--- Exercise goal ---
Set down word for word each line from the start of the listing through the line that contains "block=4, small=1, flute=2))", both included.

--- Dataset content ---
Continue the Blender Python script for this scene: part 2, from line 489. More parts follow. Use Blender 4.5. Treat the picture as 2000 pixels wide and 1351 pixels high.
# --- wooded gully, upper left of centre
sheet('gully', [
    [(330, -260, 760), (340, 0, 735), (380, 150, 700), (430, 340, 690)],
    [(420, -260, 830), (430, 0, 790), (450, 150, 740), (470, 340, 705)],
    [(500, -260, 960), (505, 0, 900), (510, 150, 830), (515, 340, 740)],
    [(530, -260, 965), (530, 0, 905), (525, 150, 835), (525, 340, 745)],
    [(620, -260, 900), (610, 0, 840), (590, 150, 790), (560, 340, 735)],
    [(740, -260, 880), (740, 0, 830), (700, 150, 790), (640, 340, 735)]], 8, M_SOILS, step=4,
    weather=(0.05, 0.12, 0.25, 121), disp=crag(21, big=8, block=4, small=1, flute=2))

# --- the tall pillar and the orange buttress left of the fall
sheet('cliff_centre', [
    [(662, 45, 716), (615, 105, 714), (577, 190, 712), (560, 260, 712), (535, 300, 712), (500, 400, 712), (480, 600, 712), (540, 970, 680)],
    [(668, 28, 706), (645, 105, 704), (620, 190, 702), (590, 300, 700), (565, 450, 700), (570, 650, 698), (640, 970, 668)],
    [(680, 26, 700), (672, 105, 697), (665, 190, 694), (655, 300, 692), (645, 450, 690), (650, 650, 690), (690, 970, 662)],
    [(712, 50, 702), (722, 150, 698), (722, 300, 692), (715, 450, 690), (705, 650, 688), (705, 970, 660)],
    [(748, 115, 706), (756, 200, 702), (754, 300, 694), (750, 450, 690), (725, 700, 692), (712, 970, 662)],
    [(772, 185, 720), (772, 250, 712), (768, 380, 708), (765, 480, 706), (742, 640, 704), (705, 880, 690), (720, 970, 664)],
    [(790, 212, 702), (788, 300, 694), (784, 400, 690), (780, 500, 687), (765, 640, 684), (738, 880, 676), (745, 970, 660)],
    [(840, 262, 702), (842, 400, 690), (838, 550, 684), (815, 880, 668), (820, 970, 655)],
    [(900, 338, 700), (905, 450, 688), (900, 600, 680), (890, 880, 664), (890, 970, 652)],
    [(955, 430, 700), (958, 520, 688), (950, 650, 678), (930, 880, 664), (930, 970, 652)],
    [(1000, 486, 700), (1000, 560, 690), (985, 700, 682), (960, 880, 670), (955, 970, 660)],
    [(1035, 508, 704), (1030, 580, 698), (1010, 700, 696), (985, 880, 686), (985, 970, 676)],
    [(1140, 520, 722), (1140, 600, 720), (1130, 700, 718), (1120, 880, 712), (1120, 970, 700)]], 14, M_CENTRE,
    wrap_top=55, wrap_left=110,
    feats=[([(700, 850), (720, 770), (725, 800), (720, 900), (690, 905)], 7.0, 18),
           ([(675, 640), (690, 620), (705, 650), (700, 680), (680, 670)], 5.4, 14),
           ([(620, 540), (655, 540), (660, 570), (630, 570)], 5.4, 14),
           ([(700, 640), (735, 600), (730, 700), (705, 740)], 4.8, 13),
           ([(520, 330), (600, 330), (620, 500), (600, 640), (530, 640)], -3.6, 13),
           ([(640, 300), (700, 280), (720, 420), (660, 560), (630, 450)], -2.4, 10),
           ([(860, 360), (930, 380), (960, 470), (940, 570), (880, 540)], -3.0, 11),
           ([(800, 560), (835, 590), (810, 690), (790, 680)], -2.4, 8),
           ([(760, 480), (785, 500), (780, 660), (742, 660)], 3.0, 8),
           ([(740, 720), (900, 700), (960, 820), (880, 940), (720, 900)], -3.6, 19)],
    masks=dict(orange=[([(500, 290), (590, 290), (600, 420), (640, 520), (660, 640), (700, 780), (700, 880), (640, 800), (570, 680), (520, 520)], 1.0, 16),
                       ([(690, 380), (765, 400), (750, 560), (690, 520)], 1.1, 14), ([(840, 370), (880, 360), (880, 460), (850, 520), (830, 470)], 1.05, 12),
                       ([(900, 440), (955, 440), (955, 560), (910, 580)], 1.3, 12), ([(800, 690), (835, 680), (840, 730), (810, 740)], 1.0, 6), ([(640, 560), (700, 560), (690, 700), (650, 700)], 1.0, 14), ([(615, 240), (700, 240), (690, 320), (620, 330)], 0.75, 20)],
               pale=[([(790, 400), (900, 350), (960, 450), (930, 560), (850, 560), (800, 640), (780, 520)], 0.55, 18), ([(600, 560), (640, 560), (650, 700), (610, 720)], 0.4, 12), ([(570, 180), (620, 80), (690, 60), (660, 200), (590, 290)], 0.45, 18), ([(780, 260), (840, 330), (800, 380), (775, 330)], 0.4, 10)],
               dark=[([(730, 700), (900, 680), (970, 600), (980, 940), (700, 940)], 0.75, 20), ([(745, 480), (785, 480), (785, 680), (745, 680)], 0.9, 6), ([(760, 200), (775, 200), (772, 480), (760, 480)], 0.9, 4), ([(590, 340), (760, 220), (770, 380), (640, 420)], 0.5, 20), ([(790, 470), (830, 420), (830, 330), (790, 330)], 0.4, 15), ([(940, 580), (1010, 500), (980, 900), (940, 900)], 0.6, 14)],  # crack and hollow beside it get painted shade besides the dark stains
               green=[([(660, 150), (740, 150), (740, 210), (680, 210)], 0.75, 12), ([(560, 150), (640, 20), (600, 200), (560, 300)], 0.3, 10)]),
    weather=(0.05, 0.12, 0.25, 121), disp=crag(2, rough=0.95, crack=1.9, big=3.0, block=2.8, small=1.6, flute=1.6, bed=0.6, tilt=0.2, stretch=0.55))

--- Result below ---
Continue the Blender Python script for this scene: part 2, from line 489. More parts follow. Use Blender 4.5. Treat the picture as 2000 pixels wide and 1351 pixels high.
# --- wooded gully, upper left of centre
sheet('gully', [
    [(330, -260, 760), (340, 0, 735), (380, 150, 700), (430, 340, 690)],
    [(420, -260, 830), (430, 0, 790), (450, 150, 740), (470, 340, 705)],
    [(500, -260, 960), (505, 0, 900), (510, 150, 830), (515, 340, 740)],
    [(530, -260, 965), (530, 0, 905), (525, 150, 835), (525, 340, 745)],
    [(620, -260, 900), (610, 0, 840), (590, 150, 790), (560, 340, 735)],
    [(740, -260, 880), (740, 0, 830), (700, 150, 790), (640, 340, 735)]], 8, M_SOILS, step=4,
    weather=(0.05, 0.12, 0.25, 121), disp=crag(21, big=8, block=4, small=1, flute=2))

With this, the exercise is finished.